• _What you are asked to do_
Make an exact copy of the lines, leaving the pictures out.

════════

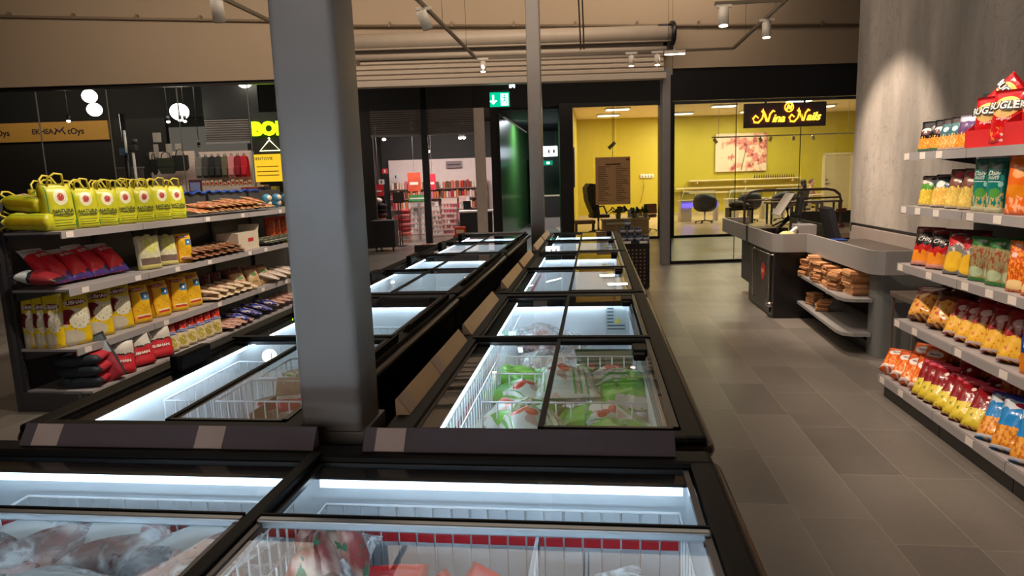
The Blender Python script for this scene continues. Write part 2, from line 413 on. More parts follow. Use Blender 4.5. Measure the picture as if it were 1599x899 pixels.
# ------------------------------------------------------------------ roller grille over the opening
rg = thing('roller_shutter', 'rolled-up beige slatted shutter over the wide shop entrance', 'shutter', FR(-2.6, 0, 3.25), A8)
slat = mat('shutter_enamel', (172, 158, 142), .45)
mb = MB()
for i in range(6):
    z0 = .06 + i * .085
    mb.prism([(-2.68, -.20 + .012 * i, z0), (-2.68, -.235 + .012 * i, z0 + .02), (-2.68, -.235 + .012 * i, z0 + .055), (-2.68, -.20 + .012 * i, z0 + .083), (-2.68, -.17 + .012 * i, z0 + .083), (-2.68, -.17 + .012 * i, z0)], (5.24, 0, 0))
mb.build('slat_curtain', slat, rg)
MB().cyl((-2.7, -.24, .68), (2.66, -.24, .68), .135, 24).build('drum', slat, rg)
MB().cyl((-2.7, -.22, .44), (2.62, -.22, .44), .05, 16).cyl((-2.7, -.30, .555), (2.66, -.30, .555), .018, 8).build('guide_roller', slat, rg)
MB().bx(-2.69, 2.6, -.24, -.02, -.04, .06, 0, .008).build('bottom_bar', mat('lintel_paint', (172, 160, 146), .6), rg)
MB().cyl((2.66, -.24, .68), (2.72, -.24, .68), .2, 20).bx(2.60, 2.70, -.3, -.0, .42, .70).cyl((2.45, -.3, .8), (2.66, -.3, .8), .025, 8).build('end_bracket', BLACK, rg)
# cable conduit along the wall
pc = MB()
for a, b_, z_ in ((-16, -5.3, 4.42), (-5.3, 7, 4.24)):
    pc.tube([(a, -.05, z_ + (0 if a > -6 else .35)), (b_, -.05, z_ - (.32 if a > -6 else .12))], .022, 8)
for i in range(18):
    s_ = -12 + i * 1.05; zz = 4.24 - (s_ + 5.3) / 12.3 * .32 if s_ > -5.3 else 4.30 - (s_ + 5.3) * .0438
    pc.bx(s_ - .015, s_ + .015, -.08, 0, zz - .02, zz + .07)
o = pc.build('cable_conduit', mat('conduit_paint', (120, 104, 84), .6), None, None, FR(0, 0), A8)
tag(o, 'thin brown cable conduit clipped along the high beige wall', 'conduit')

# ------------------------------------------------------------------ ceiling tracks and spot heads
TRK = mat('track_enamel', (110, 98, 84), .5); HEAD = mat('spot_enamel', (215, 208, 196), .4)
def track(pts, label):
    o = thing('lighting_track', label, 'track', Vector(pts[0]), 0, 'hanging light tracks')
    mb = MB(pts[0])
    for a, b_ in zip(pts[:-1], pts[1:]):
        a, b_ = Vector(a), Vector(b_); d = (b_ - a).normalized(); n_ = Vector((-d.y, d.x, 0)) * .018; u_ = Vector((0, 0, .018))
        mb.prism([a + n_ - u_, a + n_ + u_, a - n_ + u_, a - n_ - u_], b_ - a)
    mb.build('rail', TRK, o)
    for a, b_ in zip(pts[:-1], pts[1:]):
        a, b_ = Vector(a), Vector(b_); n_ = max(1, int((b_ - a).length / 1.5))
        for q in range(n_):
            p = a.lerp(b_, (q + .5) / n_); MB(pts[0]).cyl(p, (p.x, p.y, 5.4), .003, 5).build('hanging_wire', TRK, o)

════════

• _Answer to the task_
The Blender Python script for this scene continues. Write part 2, from line 413 on. More parts follow. Use Blender 4.5. Measure the picture as if it were 1599x899 pixels.
# ------------------------------------------------------------------ roller grille over the opening
rg = thing('roller_shutter', 'rolled-up beige slatted shutter over the wide shop entrance', 'shutter', FR(-2.6, 0, 3.25), A8)
slat = mat('shutter_enamel', (172, 158, 142), .45)
mb = MB()
for i in range(6):
    z0 = .06 + i * .085
    mb.prism([(-2.68, -.20 + .012 * i, z0), (-2.68, -.235 + .012 * i, z0 + .02), (-2.68, -.235 + .012 * i, z0 + .055), (-2.68, -.20 + .012 * i, z0 + .083), (-2.68, -.17 + .012 * i, z0 + .083), (-2.68, -.17 + .012 * i, z0)], (5.24, 0, 0))
mb.build('slat_curtain', slat, rg)
MB().cyl((-2.7, -.24, .68), (2.66, -.24, .68), .135, 24).build('drum', slat, rg)
MB().cyl((-2.7, -.22, .44), (2.62, -.22, .44), .05, 16).cyl((-2.7, -.30, .555), (2.66, -.30, .555), .018, 8).build('guide_roller', slat, rg)
MB().bx(-2.69, 2.6, -.24, -.02, -.04, .06, 0, .008).build('bottom_bar', mat('lintel_paint', (172, 160, 146), .6), rg)
MB().cyl((2.66, -.24, .68), (2.72, -.24, .68), .2, 20).bx(2.60, 2.70, -.3, -.0, .42, .70).cyl((2.45, -.3, .8), (2.66, -.3, .8), .025, 8).build('end_bracket', BLACK, rg)
# cable conduit along the wall
pc = MB()
for a, b_, z_ in ((-16, -5.3, 4.42), (-5.3, 7, 4.24)):
    pc.tube([(a, -.05, z_ + (0 if a > -6 else .35)), (b_, -.05, z_ - (.32 if a > -6 else .12))], .022, 8)
for i in range(18):
    s_ = -12 + i * 1.05; zz = 4.24 - (s_ + 5.3) / 12.3 * .32 if s_ > -5.3 else 4.30 - (s_ + 5.3) * .0438
    pc.bx(s_ - .015, s_ + .015, -.08, 0, zz - .02, zz + .07)
o = pc.build('cable_conduit', mat('conduit_paint', (120, 104, 84), .6), None, None, FR(0, 0), A8)
tag(o, 'thin brown cable conduit clipped along the high beige wall', 'conduit')

# ------------------------------------------------------------------ ceiling tracks and spot heads
TRK = mat('track_enamel', (110, 98, 84), .5); HEAD = mat('spot_enamel', (215, 208, 196), .4)
def track(pts, label):
    o = thing('lighting_track', label, 'track', Vector(pts[0]), 0, 'hanging light tracks')
    mb = MB(pts[0])
    for a, b_ in zip(pts[:-1], pts[1:]):
        a, b_ = Vector(a), Vector(b_); d = (b_ - a).normalized(); n_ = Vector((-d.y, d.x, 0)) * .018; u_ = Vector((0, 0, .018))
        mb.prism([a + n_ - u_, a + n_ + u_, a - n_ + u_, a - n_ - u_], b_ - a)
    mb.build('rail', TRK, o)
    for a, b_ in zip(pts[:-1], pts[1:]):
        a, b_ = Vector(a), Vector(b_); n_ = max(1, int((b_ - a).length / 1.5))
        for q in range(n_):
            p = a.lerp(b_, (q + .5) / n_); MB(pts[0]).cyl(p, (p.x, p.y, 5.4), .003, 5).build('hanging_wire', TRK, o)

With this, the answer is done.